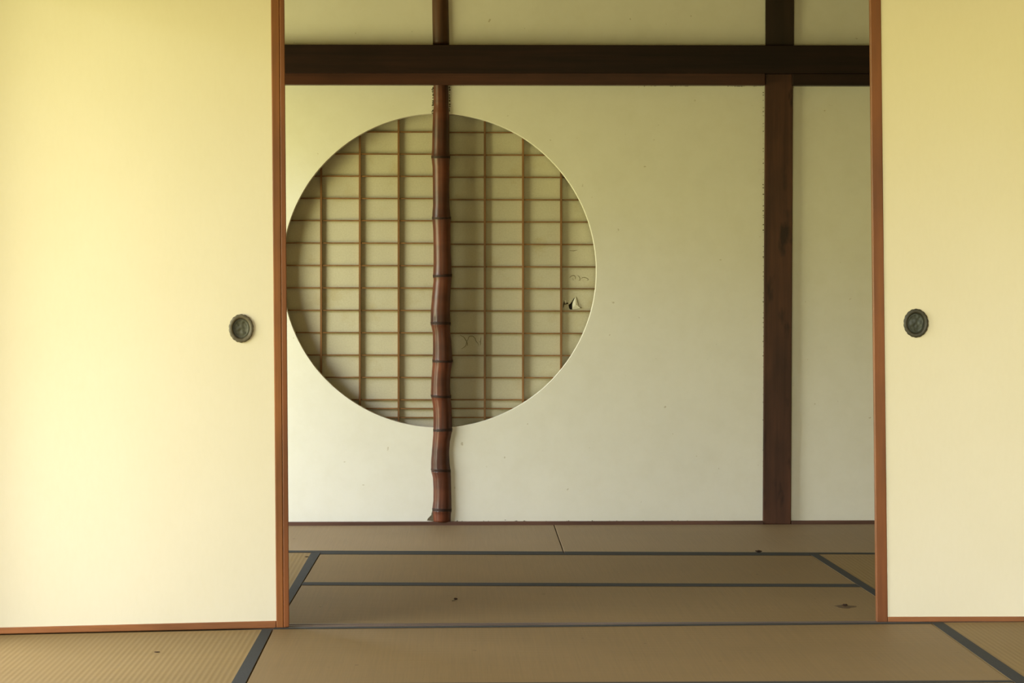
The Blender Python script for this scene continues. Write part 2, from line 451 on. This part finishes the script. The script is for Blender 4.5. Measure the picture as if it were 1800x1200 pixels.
# two mats of the rear row, seam without cloth
s0, s1 = on_z(991.5, 972), on_z(974, 923)
yb_ = YB - .001
def seam(y): return s0.x + (s1.x - s0.x) * (y - s0.y) / (s1.y - s0.y)
a = V(XL + .005, yr(XL) + g); b = corner(seam, lambda x: yr(x) + g, .4); b = V(b.x - .0015, b.y)
c = [a, b, V(seam(yb_) - .0015, yb_), V(XL + .005, yb_)]
mat('pale brown tatami mat along the foot of the back wall, left of the seam', c, M['straw_x_lit'],
    [[a, b, V(b.x, yr_b(b.x)), V(a.x, yr_b(a.x))]])
a = corner(seam, lambda x: yr(x) + g, .4); a = V(a.x + .002, a.y); b = V(XR - .005, yr(XR) + g)
c = [a, b, V(XR - .005, yb_ ), V(seam(yb_) + .002, yb_)]
# leave room for the foot of the square post
mat('pale brown tatami mat along the foot of the back wall, right of the seam', c, M['straw_x_lit'],
    [[a, b, V(b.x, yr_b(b.x)), V(a.x, yr_b(a.x))]])

# ================================================================== SLIDING DOORS
def lerp(a, b, t): return a + (b - a) * t
def door(label, P0, P1, lines, thick, pull=None, rim_m=None, dish_m=None, seed=1, face_dir=1, hidden_paper=False):
    """P0,P1 floor points of the plane. lines: dict of pixel polylines"""
    u = (P1 - P0); u.z = 0; u.normalize(); n = Vector((u.y, -u.x, 0))
    if n.y > 0: n = -n                              # towards the camera
    base = (P0 + P1) / 2; base.z = 0
    t = thing('sliding_door', base, label, 'sliding door', 'paper sliding doors between the two rooms')
    pl = lambda px, py, off=0: on_plane(px, py, P0 + n * off, n)
    back = -n * thick
    holes = []
    if pull:
        px, py, ra, rb_ = pull
        cpt = pl(px, py); sc = (pl(px + 10, py) - cpt).length / 10
        def oval(k, off, cnt=72, scal=0):
            return [cpt + n * off + u * (math.cos(i * math.tau / cnt) * ra * sc * k * (1 + scal * abs(math.sin(i * math.tau / cnt * 9)) ))
                    + Vector((0, 0, math.sin(i * math.tau / cnt) * rb_ * sc * k * (1 + scal * abs(math.sin(i * math.tau / cnt * 9))))) for i in range(cnt)]
        holes = [oval(.9, -.003)]
    q = [pl(x, y, -.003) for x, y in lines['paper']]
    solid('paper_face', [q] + holes, -n * .004, M['door_paper'], t)
    q2 = [p - n * (thick - .010) for p in q]
    solid('paper_back', [q2], -n * .004, M['door_paper'], t)
    for key, nm, mt in lines['frame']:
        z = [pl(x, y) for x, y in key]
        solid(nm, [z], back, M[mt], t, bevel=.0022)
    if pull:
        hd = bpy.data.objects.new('door_pull', None); C.objects.link(hd); hd.parent = t; hd.matrix_parent_inverse = Matrix.Translation(-t.location); hd.location = cpt
        # scalloped raised rim, lofted, then a recessed dish with a worn relief
        prof = [(1.0, -.003, .035), (.995, .0018, .035), (.93, .0034, .02), (.80, .0036, .0), (.745, .0022, 0), (.715, -.002, 0), (.70, -.0065, 0)]
        bm = bmesh.new(); prev = None
        for k, off, sca in prof:
            ring = [bm.verts.new(p) for p in oval(k, off, 144, sca)]
            if prev:
                for i in range(144): bm.faces.new([prev[i], prev[(i + 1) % 144], ring[(i + 1) % 144], ring[i]])
            prev = ring
        hr = obj('pull_rim', bm, rim_m, None, smooth=True); hr.parent = hd; hr.matrix_parent_inverse = Matrix.Translation(-cpt)
        bm = bmesh.new(); rings = []
        for j in range(15):
            k = .72 * j / 14
            if j == 0: rings.append([bm.verts.new(cpt - n * .0065)]); continue
            pts = oval(k, -.0065, 72)
            ring = []
            for p in pts:
                l = p - cpt
                h = noise.noise(Vector((l.dot(u) * 110, l.z * 110, seed * 3.1))) * .0022 + noise.noise(Vector((l.dot(u) * 45, l.z * 60, seed))) * .0028
                if j > 12: h = 0
                if j == 12: h = .0015
                ring.append(bm.verts.new(p + n * h))
            rings.append(ring)
        for i in range(72): bm.faces.new([rings[0][0], rings[1][i], rings[1][(i + 1) % 72]])
        for a, b in zip(rings[1:], rings[2:]):
            for i in range(72): bm.faces.new([a[i], b[i], b[(i + 1) % 72], a[(i + 1) % 72]])
        hp = obj('pull_dish', bm, dish_m, None, smooth=True); hp.parent = hd; hp.matrix_parent_inverse = Matrix.Translation(-cpt)
    return t, n, u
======
Task to carry out: Without the pictures, print the whole listing exactly as given.

Worked answer:
The Blender Python script for this scene continues. Write part 2, from line 451 on. This part finishes the script. The script is for Blender 4.5. Measure the picture as if it were 1800x1200 pixels.
# two mats of the rear row, seam without cloth
s0, s1 = on_z(991.5, 972), on_z(974, 923)
yb_ = YB - .001
def seam(y): return s0.x + (s1.x - s0.x) * (y - s0.y) / (s1.y - s0.y)
a = V(XL + .005, yr(XL) + g); b = corner(seam, lambda x: yr(x) + g, .4); b = V(b.x - .0015, b.y)
c = [a, b, V(seam(yb_) - .0015, yb_), V(XL + .005, yb_)]
mat('pale brown tatami mat along the foot of the back wall, left of the seam', c, M['straw_x_lit'],
    [[a, b, V(b.x, yr_b(b.x)), V(a.x, yr_b(a.x))]])
a = corner(seam, lambda x: yr(x) + g, .4); a = V(a.x + .002, a.y); b = V(XR - .005, yr(XR) + g)
c = [a, b, V(XR - .005, yb_ ), V(seam(yb_) + .002, yb_)]
# leave room for the foot of the square post
mat('pale brown tatami mat along the foot of the back wall, right of the seam', c, M['straw_x_lit'],
    [[a, b, V(b.x, yr_b(b.x)), V(a.x, yr_b(a.x))]])

# ================================================================== SLIDING DOORS
def lerp(a, b, t): return a + (b - a) * t
def door(label, P0, P1, lines, thick, pull=None, rim_m=None, dish_m=None, seed=1, face_dir=1, hidden_paper=False):
    """P0,P1 floor points of the plane. lines: dict of pixel polylines"""
    u = (P1 - P0); u.z = 0; u.normalize(); n = Vector((u.y, -u.x, 0))
    if n.y > 0: n = -n                              # towards the camera
    base = (P0 + P1) / 2; base.z = 0
    t = thing('sliding_door', base, label, 'sliding door', 'paper sliding doors between the two rooms')
    pl = lambda px, py, off=0: on_plane(px, py, P0 + n * off, n)
    back = -n * thick
    holes = []
    if pull:
        px, py, ra, rb_ = pull
        cpt = pl(px, py); sc = (pl(px + 10, py) - cpt).length / 10
        def oval(k, off, cnt=72, scal=0):
            return [cpt + n * off + u * (math.cos(i * math.tau / cnt) * ra * sc * k * (1 + scal * abs(math.sin(i * math.tau / cnt * 9)) ))
                    + Vector((0, 0, math.sin(i * math.tau / cnt) * rb_ * sc * k * (1 + scal * abs(math.sin(i * math.tau / cnt * 9))))) for i in range(cnt)]
        holes = [oval(.9, -.003)]
    q = [pl(x, y, -.003) for x, y in lines['paper']]
    solid('paper_face', [q] + holes, -n * .004, M['door_paper'], t)
    q2 = [p - n * (thick - .010) for p in q]
    solid('paper_back', [q2], -n * .004, M['door_paper'], t)
    for key, nm, mt in lines['frame']:
        z = [pl(x, y) for x, y in key]
        solid(nm, [z], back, M[mt], t, bevel=.0022)
    if pull:
        hd = bpy.data.objects.new('door_pull', None); C.objects.link(hd); hd.parent = t; hd.matrix_parent_inverse = Matrix.Translation(-t.location); hd.location = cpt
        # scalloped raised rim, lofted, then a recessed dish with a worn relief
        prof = [(1.0, -.003, .035), (.995, .0018, .035), (.93, .0034, .02), (.80, .0036, .0), (.745, .0022, 0), (.715, -.002, 0), (.70, -.0065, 0)]
        bm = bmesh.new(); prev = None
        for k, off, sca in prof:
            ring = [bm.verts.new(p) for p in oval(k, off, 144, sca)]
            if prev:
                for i in range(144): bm.faces.new([prev[i], prev[(i + 1) % 144], ring[(i + 1) % 144], ring[i]])
            prev = ring
        hr = obj('pull_rim', bm, rim_m, None, smooth=True); hr.parent = hd; hr.matrix_parent_inverse = Matrix.Translation(-cpt)
        bm = bmesh.new(); rings = []
        for j in range(15):
            k = .72 * j / 14
            if j == 0: rings.append([bm.verts.new(cpt - n * .0065)]); continue
            pts = oval(k, -.0065, 72)
            ring = []
            for p in pts:
                l = p - cpt
                h = noise.noise(Vector((l.dot(u) * 110, l.z * 110, seed * 3.1))) * .0022 + noise.noise(Vector((l.dot(u) * 45, l.z * 60, seed))) * .0028
                if j > 12: h = 0
                if j == 12: h = .0015
                ring.append(bm.verts.new(p + n * h))
            rings.append(ring)
        for i in range(72): bm.faces.new([rings[0][0], rings[1][i], rings[1][(i + 1) % 72]])
        for a, b in zip(rings[1:], rings[2:]):
            for i in range(72): bm.faces.new([a[i], b[i], b[(i + 1) % 72], a[(i + 1) % 72]])
        hp = obj('pull_dish', bm, dish_m, None, smooth=True); hp.parent = hd; hp.matrix_parent_inverse = Matrix.Translation(-cpt)
    return t, n, u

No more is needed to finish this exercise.